Todas essas características dão certo em The Spy Who Loved Me porque estão bem inseridas e medidas – sem deixar-se cair para um clima que poderia deixar tudo ridículo – nesse sentido, é importante a inserção e características dos personagens – a Major Anya (a agente Triplo-X) representa um salto importante para a importância das Bond-Girls na série – ela tem as mesmas características de Bond e, realmente, o ajuda a investigar o caso – não sendo o velho clichê de “garota em apuros” já em plena década de 70 – e fica mais interessante ainda sua relação com Bond quando ela finalmente descobre que James matou seu ex-amante – que funciona devido a boa química da atriz com Moore – particularmente, gosto da cena quando Anya lembra que Bond já foi casado e ele reage evitando o assunto, já que sua esposa foi morta em A Serviço Secreto de Sua Majestade (1969) – dialogo que lembra que, mesmo em meio aos absurdos, Bond ainda é um ser humano e deixa certas emoções aparecerem. Além do fato de ser bem fora do padrão da época não colocar os russos da antiga União Soviética como vilões, mas sim, como aliados.

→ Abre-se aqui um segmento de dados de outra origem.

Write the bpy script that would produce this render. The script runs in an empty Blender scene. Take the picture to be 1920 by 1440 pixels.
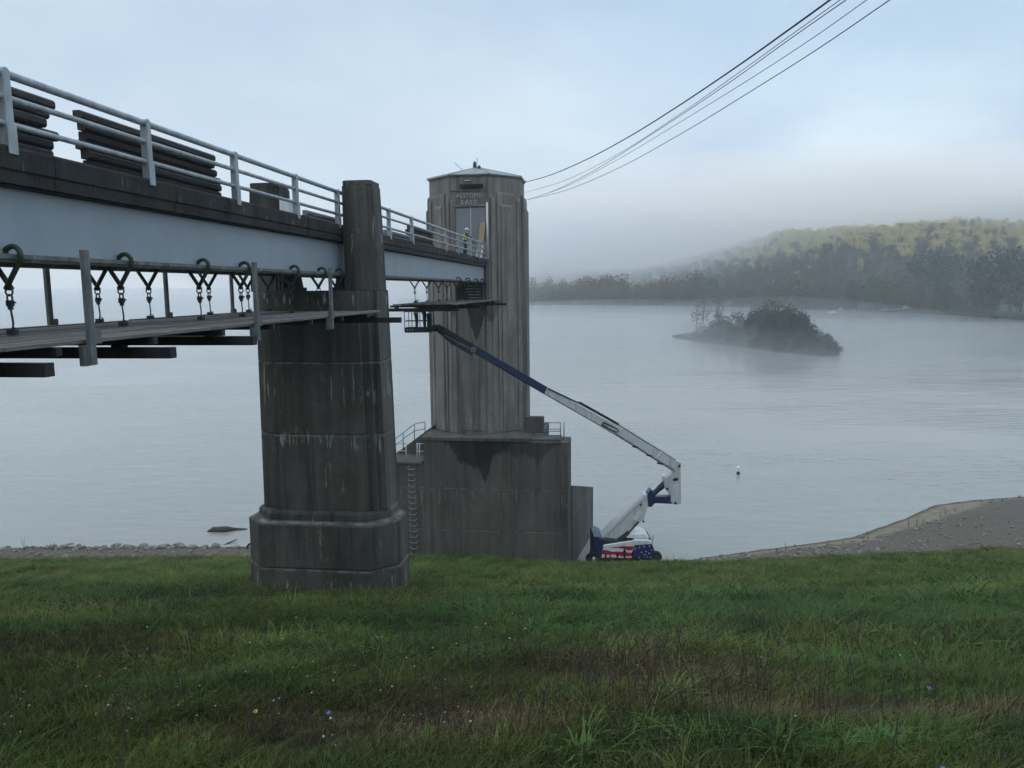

Com excelentes (e inesquecíveis) cenas de ação, personagens interessantes em meio a uma trama absurda – que não chega a ser das mais criativas, já que vilões que roubam artefatos das superpotências já foram vistos em outros dois filmes da série – e um ritmo fluente, 007 – O Espião Que Me Amava comprova que Roger Moore merece ser eternizado como James Bond – e contribuiu de maneira inestimável para que a franquia continuasse e se mantivesse até os dias de hoje – de fato, a sua maneira e estilo, como a antológica canção-tema de Carly Simon diz: “Ninguém faz melhor”.